The Albacore is great but I'm looking for something bigger and I think I've found it. Unfortunately or perhaps fortunately, the boat I've found is wooden. It was abandoned (perhaps for good reason) at a storage facility and now the storage yard owner is looking to get rid of the boat.

I've attached some pictures that the yard owner sent me, I'm heading out today to get a really good look at the boat. It seems that the boat was in the middle of a restoration when it was abandoned.

From the pictures is it possible to tell if the boat is "worth" fixing up? I was informed last night that the previous owner had replaced all the ribs with new oak ribs. What should I be looking at specifically when I go out to look at the boat? I'm certainly going to take a lot of pictures and do a lot of poking, prying and looking for rot, mold, and other decay.

Also is there a way to tell what type of boat this is? I do know that the boat was built in Nova Scotia in or around 1921. I'm mostly familiar with glass boats so I'm not yet sure how the wooden boat world works but I am excited thinking about restoring a wooden boat.

Oh one last question for right now. I've been doing some reading and I am a little concerned about the planking. I understand that wood swells and shrinks when in and out of the water. I live in Ontario which means the boat will be out of the water for 6-7 months of the year, will I have a 'leaky' boat for the first few weeks each year?

Here are some pictures of the boat that I was sent.

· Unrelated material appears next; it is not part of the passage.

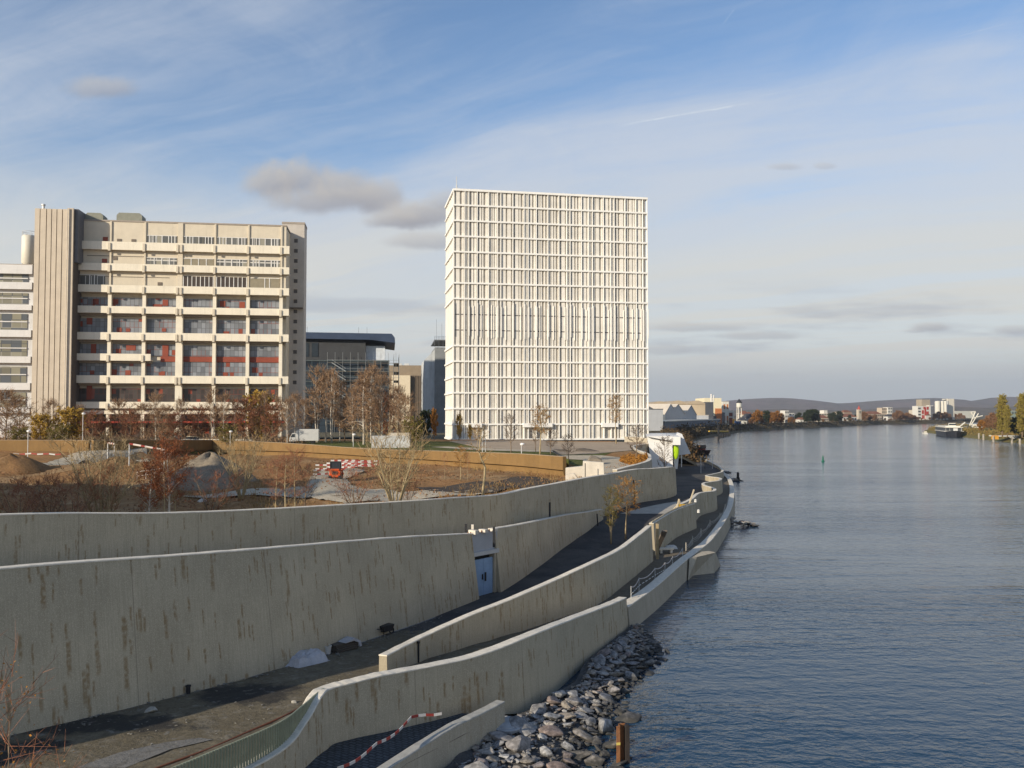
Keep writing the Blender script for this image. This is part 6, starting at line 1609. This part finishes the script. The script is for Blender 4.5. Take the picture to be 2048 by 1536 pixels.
MB().prism([(x0,z2),(x1,z2),(x1,z1),(x0,z0)], -.6, -.02).build('white_end', M_LTWALL, FS)
x0, z0 = fp(1300,812); x1, z1 = fp(1329,829)
MB().prism([(x0,0),(x1-.1,0),(x1-.1,z1),(x0,z0)], 1, 50).build('side_bay', M_SHEDR, FS)
block('grey_shed', 1296, 1326, 819, 270, 25, 'plain grey shed wall touching the white tower edge', M_SHED, 6, R(2), roof=plain('dark_roof', (.06,.06,.065)))
block('lean_to', 1326, 1360, 846, 440, 14, 'long pale grey lean-to at the foot of the gabled factory', plain('bluish_sheet', (.33,.37,.42), .6, .1, .4, dirt=.3), 5.6, R(2))
block('low_shed', 1393, 1417, 831, 330, 30, 'low grey shed right of the gables', M_SHED, 6, R(2), roof=M_SHEDR)
for i, (a, b_, yt) in enumerate(((1302,1340,802.5),(1338,1376,801),(1374,1414,801))):
    D = 720; e = empty('arched_hall', (X(a,D), D, 6), R(3), ('leftmost tan arched hall behind the gables','middle tan arched hall behind the gables','rightmost tan arched hall behind the gables')[i], 'hall')
    w = X(b_,D)-X(a,D); h = Z(808.5,D)-6; r_ = Z(yt,D)-6-h
    MB().box(0,w,0,50,0,h).build('wall', plain('tan_hall', (.50,.40,.27), .8, .08, .1), e)
    MB().prism([(w*k/12, h+.01+r_*math.sin(math.pi*k/12)) for k in range(13)], -.5, 50).build('roof', plain('tan_roof', (.42,.335,.23), .8, .08, .1), e)
block('dark_tower_block', 1411, 1427, 804, 420, 22, 'dark windowless process tower with a steel flue', plain('tower_dark', (.075,.08,.088), .7, .15, .2), 6, R(4))
block('dark_annex', 1411, 1433, 832, 415, 4, 'dark stepped annex at the foot of the process tower', plain('annex_dark', (.10,.105,.11), .7, .15, .2), 6, R(4))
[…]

They are fairly large
Pic 1 (http://www.thelongfields.ca/wooden-boat-1.jpg)
Pic 2 (http://www.thelongfields.ca/wooden-boat-2.jpg)

Thanks,

outofthenorm
04-17-2009, 07:45 AM
Hello Bobert, and welcome to the Forum.

It's impossible to really answer your questions from the photos - but I think you know that already.

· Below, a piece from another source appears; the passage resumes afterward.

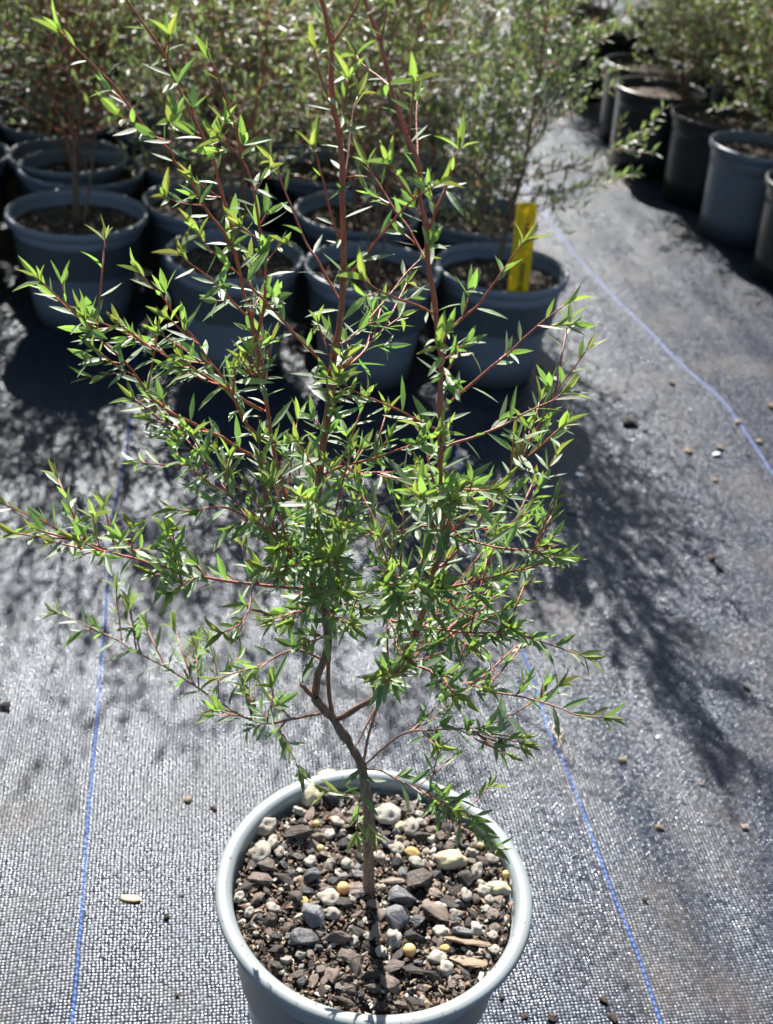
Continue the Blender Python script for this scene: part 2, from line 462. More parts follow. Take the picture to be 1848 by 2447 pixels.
def leafy(path, lv, tb, rnd, start, young_len=.05, base_age=0.0, shoot=.42, step=.0062, size=1.0, dark=0.0, zoff=0.0):
    """leaves and short side shoots along a stem path [(Vector, r)]"""
    tot = sum((b[0] - a[0]).length for a, b in zip(path, path[1:]))
    walk, ang, s0 = resample(path, .0026), rnd.uniform(0, 6.28), 0.0
    nxt = start * tot
    for i in range(1, len(walk)):
        p, r = walk[i]; s0 += (walk[i][0] - walk[i - 1][0]).length
        if s0 < nxt: continue
        left = tot - s0
        hz = max(0, min(1, (p.z + zoff - .49) / .10))      # the leaders at the top carry fewer and smaller leaves
        nxt = s0 + step * (1 + 1.5 * hz) * rnd.uniform(.65, 1.35) * (.8 if left < .02 else 1)
        t = (walk[min(i + 2, len(walk) - 1)][0] - walk[max(i - 2, 0)][0]).normalized()
        ang += 2.4 + rnd.uniform(-.35, .35)
        e1, e2 = frame_of(t)
        rad = e1 * math.cos(ang) + e2 * math.sin(ang)
        yf = max(0.0, 1 - left / young_len)
        a = R(rnd.uniform(48, 76)) * (1 - .60 * yf)
        d = (t * math.cos(a) + rad * math.sin(a))
        d.z = d.z * .7 + .05; d.normalize()
        age = min(1, max(0, yf * 1.0 + base_age + rnd.uniform(-.18, .18)))
        L = size * rnd.triangular(.0095, .0205, .0155) * (1 - .25 * yf) * (1.03 - .30 * hz)
        if rnd.random() < .12: L *= 1.22
        red = rnd.uniform(.4, .9) if rnd.random() < .016 else (.45 * yf * rnd.random() if yf > .8 else 0)
        lv.leaf(p + rad * r * .8, d, (t * .5 - rad * .3 + Vector((rnd.uniform(-.35, .35), rnd.uniform(-.4, .3), 1.1))).normalized(), L,
                L * rnd.uniform(.17, .245), (age, rnd.random() * (1 - dark), red, 1), curl=rnd.uniform(-.55, .35) * (1 if yf < .5 else -.6), fold=rnd.uniform(.05, .40))
        if rnd.random() < shoot and left > .012:
            a2 = R(rnd.uniform(30, 55)); sd = (t * math.cos(a2) + (rad + .5 * e1 * rnd.uniform(-1, 1)).normalized() * math.sin(a2) + Vector((0, 0, .25))).normalized()
            sl = rnd.uniform(.003, .011) if rnd.random() < .75 else rnd.uniform(.012, .022)
            q = p + sd * sl
            tb.tube([(p, .00045), (p.lerp(q, .5), .0004), (q, .0003)], 5, lambda x, rr: 1.0)
            nl = rnd.randint(3, 4) if sl < .011 else rnd.randint(5, 7)
            s1, s2 = frame_of(sd); az = rnd.uniform(0, 6.28)
            for k in range(nl):
                az += 2.4; rd = s1 * math.cos(az) + s2 * math.sin(az)
                fr = 1 - .8 * k / nl if sl > .011 else 1
                aa = R(rnd.uniform(18, 55))
                LL = size * rnd.uniform(.0085, .0150)
                lv.leaf(p + sd * sl * fr, (sd * math.cos(aa) + rd * math.sin(aa)).normalized(), (sd - rd * .3).normalized(), LL, LL * rnd.uniform(.22, .31),
                        (min(1, .35 + .5 * yf + rnd.uniform(-.15, .3)), rnd.random(), 0, 1), curl=rnd.uniform(-.3, .4))
    # closing tuft
    p, r = path[-1]; t = (path[-1][0] - path[-2][0]).normalized(); e1, e2 = frame_of(t); ang = rnd.uniform(0, 6.28)
    for k in range(rnd.randint(3, 4)):
        ang += 2.2; rad = e1 * math.cos(ang) + e2 * math.sin(ang); a = R((8, 16, 38, 50)[k])
        L = size * rnd.uniform(.010, .0165)
        lv.leaf(p, (t * math.cos(a) + rad * math.sin(a)).normalized(), (t - rad * .4).normalized(), L, L * rnd.uniform(.17, .25),
                (rnd.uniform(.75, 1), rnd.random(), rnd.uniform(0, .35), 1), curl=rnd.uniform(-.4, -.1), fold=.8)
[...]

The boat has a nice shape, so it may be from a good designer. The state of the exposed wood is poor. The shrink wrap is a good news, bad news thing. It's good she was covered, but airtight plastic is the worst possible choice. Even for free, I would recommend you have someone qualified to judge a wooden boat look at her before you make a commitment. I would expect a lot of deterioration.

Where are you located?

- Norm

Raka025
04-17-2009, 08:18 AM
Welcome to the forum.

"Worth fixing up" would certainly need to be qualified by you? An historical boat from a well known designer would be worthy to restore but not monetarily for you. You will certainly get to pay for your education in restoring a woodenboat.

Certainly more and better information on the project as well as yourself will lead to much better questions and much better responses.

As for my little project (see below), the boat is a well known class, I plan to do the majority of the work, it's a project I enjoy doing and have the budget and space to do it in. Once done I'll have a ticket out of Arkansas. :D

mmd
04-17-2009, 08:48 AM
Go look at the boat to see if it is something that you would like to work on, then look (and smell) about for obvious rot in the structure. A wooden boat outdoors, wrapped in tight plastic, is basically a greenhouse with the hull acting as the compost bed. It depends on how long it has been enclosed, but it is rarely good for the boat. If you like what you see, spend the money to have a qualified surveyor with experience inspecting wooden boats inspect the boat & give you a comprehensive report. It will cost a few hundred dollars, but will probably be the best money you put toward the vessel. It will also assist you in planning what work needs to be done, should you decide to move forward with the project.

bobert
04-17-2009, 09:45 AM
Thanks for all the advice. As for where I am located I'm in Kingston, Ontario. I know restoring a boat isn't cheap but I learned a lot about my Albacore by restoring it. My idea of restoring a boat is to spread out the cost of a sail boat out over several years.

As far as my abilities, I seem to have a knack for wood and fixing things up. I'm heading out today at lunch to take a million pictures, poke the wood to see if it's deteriorated and I'll be sure to take a sniff or two while I'm in the boat.

I know the boat was covered only for the winter and the plastic has had a hole punched in it at some point this spring. I'll get more details on that when I am there. I would never have thought to ask about the plastic so thanks for that tip.